PROVIDED ENTRIES:
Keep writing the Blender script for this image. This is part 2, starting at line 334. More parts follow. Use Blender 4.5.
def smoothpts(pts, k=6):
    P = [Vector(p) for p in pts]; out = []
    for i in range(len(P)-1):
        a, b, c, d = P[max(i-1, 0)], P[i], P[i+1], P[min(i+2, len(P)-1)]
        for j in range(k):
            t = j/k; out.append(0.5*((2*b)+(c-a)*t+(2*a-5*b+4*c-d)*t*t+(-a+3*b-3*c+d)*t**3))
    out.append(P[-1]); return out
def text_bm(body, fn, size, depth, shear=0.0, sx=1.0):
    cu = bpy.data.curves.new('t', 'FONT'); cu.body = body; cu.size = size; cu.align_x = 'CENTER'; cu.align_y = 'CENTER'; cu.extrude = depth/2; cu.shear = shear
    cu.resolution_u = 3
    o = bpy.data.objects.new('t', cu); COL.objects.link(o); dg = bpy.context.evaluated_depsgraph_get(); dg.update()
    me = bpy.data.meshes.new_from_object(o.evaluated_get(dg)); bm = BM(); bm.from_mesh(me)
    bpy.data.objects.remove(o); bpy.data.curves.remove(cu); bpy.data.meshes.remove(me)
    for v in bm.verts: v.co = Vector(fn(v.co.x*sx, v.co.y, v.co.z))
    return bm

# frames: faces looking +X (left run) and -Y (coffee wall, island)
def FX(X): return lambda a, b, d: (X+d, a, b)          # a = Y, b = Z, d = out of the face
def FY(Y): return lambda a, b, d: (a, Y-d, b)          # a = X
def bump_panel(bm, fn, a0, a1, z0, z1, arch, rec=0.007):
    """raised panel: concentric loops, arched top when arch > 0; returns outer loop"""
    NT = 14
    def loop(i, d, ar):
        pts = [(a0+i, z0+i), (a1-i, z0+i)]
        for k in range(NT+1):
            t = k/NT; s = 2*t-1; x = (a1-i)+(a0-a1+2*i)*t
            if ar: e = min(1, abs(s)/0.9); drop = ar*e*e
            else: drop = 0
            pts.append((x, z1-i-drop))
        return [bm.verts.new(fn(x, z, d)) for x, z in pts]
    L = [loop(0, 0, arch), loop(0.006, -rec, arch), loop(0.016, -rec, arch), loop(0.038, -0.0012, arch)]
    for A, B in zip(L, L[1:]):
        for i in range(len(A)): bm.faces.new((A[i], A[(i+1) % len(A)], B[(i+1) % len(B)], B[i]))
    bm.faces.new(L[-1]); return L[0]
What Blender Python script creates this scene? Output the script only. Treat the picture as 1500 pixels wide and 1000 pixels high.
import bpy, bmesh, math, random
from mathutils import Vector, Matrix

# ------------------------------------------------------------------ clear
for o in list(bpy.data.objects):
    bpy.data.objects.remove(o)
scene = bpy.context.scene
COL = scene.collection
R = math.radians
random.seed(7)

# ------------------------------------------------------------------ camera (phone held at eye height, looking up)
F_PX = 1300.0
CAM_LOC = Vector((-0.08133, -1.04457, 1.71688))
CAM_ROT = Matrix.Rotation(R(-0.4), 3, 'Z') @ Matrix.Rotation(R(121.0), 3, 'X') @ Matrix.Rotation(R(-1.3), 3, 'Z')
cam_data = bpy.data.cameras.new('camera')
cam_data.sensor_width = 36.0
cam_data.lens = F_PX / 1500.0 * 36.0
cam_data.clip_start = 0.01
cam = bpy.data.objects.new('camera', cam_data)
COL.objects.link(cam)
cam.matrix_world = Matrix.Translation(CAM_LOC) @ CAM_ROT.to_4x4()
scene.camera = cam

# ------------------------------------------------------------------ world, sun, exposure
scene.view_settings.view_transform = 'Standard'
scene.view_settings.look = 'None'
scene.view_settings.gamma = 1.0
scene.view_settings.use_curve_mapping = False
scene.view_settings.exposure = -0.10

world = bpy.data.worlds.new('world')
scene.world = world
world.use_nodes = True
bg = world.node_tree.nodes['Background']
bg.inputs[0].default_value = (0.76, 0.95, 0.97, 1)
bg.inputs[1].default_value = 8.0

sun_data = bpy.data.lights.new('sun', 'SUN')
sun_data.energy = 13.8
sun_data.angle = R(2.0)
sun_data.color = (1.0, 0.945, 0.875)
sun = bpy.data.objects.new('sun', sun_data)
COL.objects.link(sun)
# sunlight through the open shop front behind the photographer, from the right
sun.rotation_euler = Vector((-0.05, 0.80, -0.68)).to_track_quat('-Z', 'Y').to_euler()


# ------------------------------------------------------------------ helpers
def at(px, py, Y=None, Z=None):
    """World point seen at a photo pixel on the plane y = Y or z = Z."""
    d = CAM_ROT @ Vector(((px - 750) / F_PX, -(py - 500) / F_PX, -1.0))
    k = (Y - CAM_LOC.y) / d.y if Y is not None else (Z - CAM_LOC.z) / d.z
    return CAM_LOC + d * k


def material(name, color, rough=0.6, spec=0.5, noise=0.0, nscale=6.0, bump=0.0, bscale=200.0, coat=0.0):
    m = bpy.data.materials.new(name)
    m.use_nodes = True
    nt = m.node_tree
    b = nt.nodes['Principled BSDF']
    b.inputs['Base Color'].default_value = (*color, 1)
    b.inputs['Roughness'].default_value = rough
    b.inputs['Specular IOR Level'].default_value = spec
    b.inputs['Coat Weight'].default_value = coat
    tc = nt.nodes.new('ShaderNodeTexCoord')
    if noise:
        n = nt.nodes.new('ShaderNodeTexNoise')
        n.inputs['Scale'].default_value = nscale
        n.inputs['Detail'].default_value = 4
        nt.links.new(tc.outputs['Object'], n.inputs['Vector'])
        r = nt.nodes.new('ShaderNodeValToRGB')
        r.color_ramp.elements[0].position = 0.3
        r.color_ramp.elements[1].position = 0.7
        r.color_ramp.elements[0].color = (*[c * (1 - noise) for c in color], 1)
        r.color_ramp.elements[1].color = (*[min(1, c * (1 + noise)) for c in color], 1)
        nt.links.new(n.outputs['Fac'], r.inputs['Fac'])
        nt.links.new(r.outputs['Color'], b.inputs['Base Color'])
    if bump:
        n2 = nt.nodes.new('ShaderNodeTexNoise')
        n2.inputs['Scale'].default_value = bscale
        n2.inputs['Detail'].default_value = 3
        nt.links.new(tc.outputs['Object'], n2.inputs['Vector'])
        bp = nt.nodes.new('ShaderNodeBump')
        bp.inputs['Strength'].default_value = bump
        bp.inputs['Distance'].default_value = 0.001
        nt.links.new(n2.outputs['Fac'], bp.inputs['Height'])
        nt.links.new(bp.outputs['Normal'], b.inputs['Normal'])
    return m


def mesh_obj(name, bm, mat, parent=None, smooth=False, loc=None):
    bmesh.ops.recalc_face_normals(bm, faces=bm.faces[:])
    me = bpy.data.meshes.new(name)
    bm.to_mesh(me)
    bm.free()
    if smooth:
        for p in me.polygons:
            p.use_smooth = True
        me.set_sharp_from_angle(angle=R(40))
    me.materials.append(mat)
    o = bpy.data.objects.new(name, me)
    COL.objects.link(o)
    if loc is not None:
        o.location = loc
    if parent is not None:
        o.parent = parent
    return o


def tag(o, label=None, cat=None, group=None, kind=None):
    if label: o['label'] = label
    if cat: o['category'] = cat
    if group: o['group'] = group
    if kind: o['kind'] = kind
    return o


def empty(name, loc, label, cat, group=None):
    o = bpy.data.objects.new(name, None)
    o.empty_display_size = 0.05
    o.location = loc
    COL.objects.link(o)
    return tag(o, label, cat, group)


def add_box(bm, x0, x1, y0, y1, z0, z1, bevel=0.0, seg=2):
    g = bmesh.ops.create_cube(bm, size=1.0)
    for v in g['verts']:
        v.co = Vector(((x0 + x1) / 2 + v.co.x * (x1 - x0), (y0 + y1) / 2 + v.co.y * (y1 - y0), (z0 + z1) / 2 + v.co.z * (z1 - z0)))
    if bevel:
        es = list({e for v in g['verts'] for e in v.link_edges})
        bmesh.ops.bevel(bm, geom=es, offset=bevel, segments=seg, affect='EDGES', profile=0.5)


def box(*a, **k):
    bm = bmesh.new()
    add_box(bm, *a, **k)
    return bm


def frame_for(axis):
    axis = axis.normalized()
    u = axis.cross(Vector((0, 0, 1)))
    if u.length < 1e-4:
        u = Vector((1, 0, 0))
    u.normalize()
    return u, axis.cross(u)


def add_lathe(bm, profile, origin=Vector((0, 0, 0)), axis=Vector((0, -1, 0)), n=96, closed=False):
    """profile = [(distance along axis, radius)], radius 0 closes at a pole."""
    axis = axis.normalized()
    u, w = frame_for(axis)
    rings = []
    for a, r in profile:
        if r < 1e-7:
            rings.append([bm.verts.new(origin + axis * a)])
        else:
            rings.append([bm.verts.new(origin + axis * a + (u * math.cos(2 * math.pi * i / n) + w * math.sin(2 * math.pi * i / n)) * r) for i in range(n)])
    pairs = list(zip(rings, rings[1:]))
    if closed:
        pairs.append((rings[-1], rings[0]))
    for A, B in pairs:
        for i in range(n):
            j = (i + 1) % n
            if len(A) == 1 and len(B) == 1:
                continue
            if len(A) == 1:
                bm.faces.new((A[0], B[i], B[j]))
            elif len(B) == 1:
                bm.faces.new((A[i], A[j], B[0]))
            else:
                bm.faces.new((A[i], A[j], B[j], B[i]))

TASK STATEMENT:
Return exactly, and only, the lines from the one containing "What Blender Python" down to the one containing "from mathutils import Vector, Matrix", with both of those lines included.

CORRECT ANSWER:
What Blender Python script creates this scene? Output the script only. Treat the picture as 1500 pixels wide and 1000 pixels high.
import bpy, bmesh, math, random
from mathutils import Vector, Matrix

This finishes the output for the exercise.